Grasping with Soft Hands

Despite some prematurely optimistic claims, the ability of robots to grasp general objects in unstructured environments still remains far behind that of humans. This is not solely caused by differences in the mechanics of hands: indeed, we show that human use of a simple robot hand (the Pisa/IIT SoftHand) can afford capabilities that are comparable to natural grasping. It is through the observation of such human-directed robot hand operations that we realized how fundamental in everyday grasping and manipulation is the role of hand compliance, which is used to adapt to the shape of surrounding objects.
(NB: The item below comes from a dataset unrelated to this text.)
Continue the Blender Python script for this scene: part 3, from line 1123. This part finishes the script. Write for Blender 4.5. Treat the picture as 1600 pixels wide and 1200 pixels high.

Objects and environmental constraints are in turn used to functionally shape the hand, going beyond its nominal kinematic limits by exploiting structural softness. In this paper, we set out to study grasp planning for hands that are simple - in the sense of low number of actuated degrees of freedom (one for the Pisa/IIT SoftHand) - but are soft, i.e. continuously deformable in an infinity of possible shapes through interaction with objects. After general considerations on the change of paradigm in grasp planning that this setting brings about with respect to classical rigid multi-dof grasp planning, we present a procedure to extract grasp affordances for the Pisa/IIT SoftHand through physically accurate numerical simulations. The selected grasps are then successfully tested in an experimental scenario.